- Given problem -
Reproduce the following material exactly, including every line.

*** Dataset extract ***

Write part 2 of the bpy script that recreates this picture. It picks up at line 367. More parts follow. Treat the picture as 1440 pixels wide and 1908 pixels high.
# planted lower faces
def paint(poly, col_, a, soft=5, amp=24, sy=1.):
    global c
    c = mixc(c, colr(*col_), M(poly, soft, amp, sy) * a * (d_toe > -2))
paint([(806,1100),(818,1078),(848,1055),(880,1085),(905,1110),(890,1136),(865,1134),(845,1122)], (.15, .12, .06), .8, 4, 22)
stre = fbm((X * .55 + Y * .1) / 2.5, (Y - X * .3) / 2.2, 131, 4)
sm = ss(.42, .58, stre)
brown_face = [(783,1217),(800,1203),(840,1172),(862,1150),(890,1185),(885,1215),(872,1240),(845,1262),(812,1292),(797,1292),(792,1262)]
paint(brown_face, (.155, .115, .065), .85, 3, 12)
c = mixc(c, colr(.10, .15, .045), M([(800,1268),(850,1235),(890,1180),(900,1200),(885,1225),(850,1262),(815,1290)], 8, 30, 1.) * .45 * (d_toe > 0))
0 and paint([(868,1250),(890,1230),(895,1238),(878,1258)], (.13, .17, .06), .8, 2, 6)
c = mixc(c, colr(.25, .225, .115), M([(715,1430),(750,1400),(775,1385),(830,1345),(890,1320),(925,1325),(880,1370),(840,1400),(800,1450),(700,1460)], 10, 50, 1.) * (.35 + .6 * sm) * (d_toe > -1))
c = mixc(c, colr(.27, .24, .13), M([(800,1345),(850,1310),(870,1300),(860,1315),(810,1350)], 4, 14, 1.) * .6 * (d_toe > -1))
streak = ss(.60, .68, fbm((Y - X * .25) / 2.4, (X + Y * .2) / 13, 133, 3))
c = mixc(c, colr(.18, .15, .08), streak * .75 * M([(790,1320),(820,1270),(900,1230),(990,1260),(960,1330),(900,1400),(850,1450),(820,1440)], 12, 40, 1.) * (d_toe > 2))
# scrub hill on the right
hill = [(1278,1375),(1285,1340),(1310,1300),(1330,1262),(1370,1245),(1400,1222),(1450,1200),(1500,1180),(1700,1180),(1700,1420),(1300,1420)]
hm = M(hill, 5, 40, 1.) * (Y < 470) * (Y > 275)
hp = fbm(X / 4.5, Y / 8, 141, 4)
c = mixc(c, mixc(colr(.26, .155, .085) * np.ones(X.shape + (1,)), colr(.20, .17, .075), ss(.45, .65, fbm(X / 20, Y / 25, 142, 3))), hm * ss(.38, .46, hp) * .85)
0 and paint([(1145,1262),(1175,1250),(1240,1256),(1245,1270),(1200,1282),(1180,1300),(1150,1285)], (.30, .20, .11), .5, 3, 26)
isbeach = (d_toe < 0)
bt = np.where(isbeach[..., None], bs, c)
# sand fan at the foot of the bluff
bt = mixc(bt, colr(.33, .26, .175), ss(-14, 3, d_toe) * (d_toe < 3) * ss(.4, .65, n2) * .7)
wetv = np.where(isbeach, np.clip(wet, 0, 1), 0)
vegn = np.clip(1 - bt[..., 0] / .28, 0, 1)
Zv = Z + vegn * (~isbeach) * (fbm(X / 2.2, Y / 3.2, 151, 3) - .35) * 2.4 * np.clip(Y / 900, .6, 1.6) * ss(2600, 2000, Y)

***

- Full response -
Write part 2 of the bpy script that recreates this picture. It picks up at line 367. More parts follow. Treat the picture as 1440 pixels wide and 1908 pixels high.
# planted lower faces
def paint(poly, col_, a, soft=5, amp=24, sy=1.):
    global c
    c = mixc(c, colr(*col_), M(poly, soft, amp, sy) * a * (d_toe > -2))
paint([(806,1100),(818,1078),(848,1055),(880,1085),(905,1110),(890,1136),(865,1134),(845,1122)], (.15, .12, .06), .8, 4, 22)
stre = fbm((X * .55 + Y * .1) / 2.5, (Y - X * .3) / 2.2, 131, 4)
sm = ss(.42, .58, stre)
brown_face = [(783,1217),(800,1203),(840,1172),(862,1150),(890,1185),(885,1215),(872,1240),(845,1262),(812,1292),(797,1292),(792,1262)]
paint(brown_face, (.155, .115, .065), .85, 3, 12)
c = mixc(c, colr(.10, .15, .045), M([(800,1268),(850,1235),(890,1180),(900,1200),(885,1225),(850,1262),(815,1290)], 8, 30, 1.) * .45 * (d_toe > 0))
0 and paint([(868,1250),(890,1230),(895,1238),(878,1258)], (.13, .17, .06), .8, 2, 6)
c = mixc(c, colr(.25, .225, .115), M([(715,1430),(750,1400),(775,1385),(830,1345),(890,1320),(925,1325),(880,1370),(840,1400),(800,1450),(700,1460)], 10, 50, 1.) * (.35 + .6 * sm) * (d_toe > -1))
c = mixc(c, colr(.27, .24, .13), M([(800,1345),(850,1310),(870,1300),(860,1315),(810,1350)], 4, 14, 1.) * .6 * (d_toe > -1))
streak = ss(.60, .68, fbm((Y - X * .25) / 2.4, (X + Y * .2) / 13, 133, 3))
c = mixc(c, colr(.18, .15, .08), streak * .75 * M([(790,1320),(820,1270),(900,1230),(990,1260),(960,1330),(900,1400),(850,1450),(820,1440)], 12, 40, 1.) * (d_toe > 2))
# scrub hill on the right
hill = [(1278,1375),(1285,1340),(1310,1300),(1330,1262),(1370,1245),(1400,1222),(1450,1200),(1500,1180),(1700,1180),(1700,1420),(1300,1420)]
hm = M(hill, 5, 40, 1.) * (Y < 470) * (Y > 275)
hp = fbm(X / 4.5, Y / 8, 141, 4)
c = mixc(c, mixc(colr(.26, .155, .085) * np.ones(X.shape + (1,)), colr(.20, .17, .075), ss(.45, .65, fbm(X / 20, Y / 25, 142, 3))), hm * ss(.38, .46, hp) * .85)
0 and paint([(1145,1262),(1175,1250),(1240,1256),(1245,1270),(1200,1282),(1180,1300),(1150,1285)], (.30, .20, .11), .5, 3, 26)
isbeach = (d_toe < 0)
bt = np.where(isbeach[..., None], bs, c)
# sand fan at the foot of the bluff
bt = mixc(bt, colr(.33, .26, .175), ss(-14, 3, d_toe) * (d_toe < 3) * ss(.4, .65, n2) * .7)
wetv = np.where(isbeach, np.clip(wet, 0, 1), 0)
vegn = np.clip(1 - bt[..., 0] / .28, 0, 1)
Zv = Z + vegn * (~isbeach) * (fbm(X / 2.2, Y / 3.2, 151, 3) - .35) * 2.4 * np.clip(Y / 900, .6, 1.6) * ss(2600, 2000, Y)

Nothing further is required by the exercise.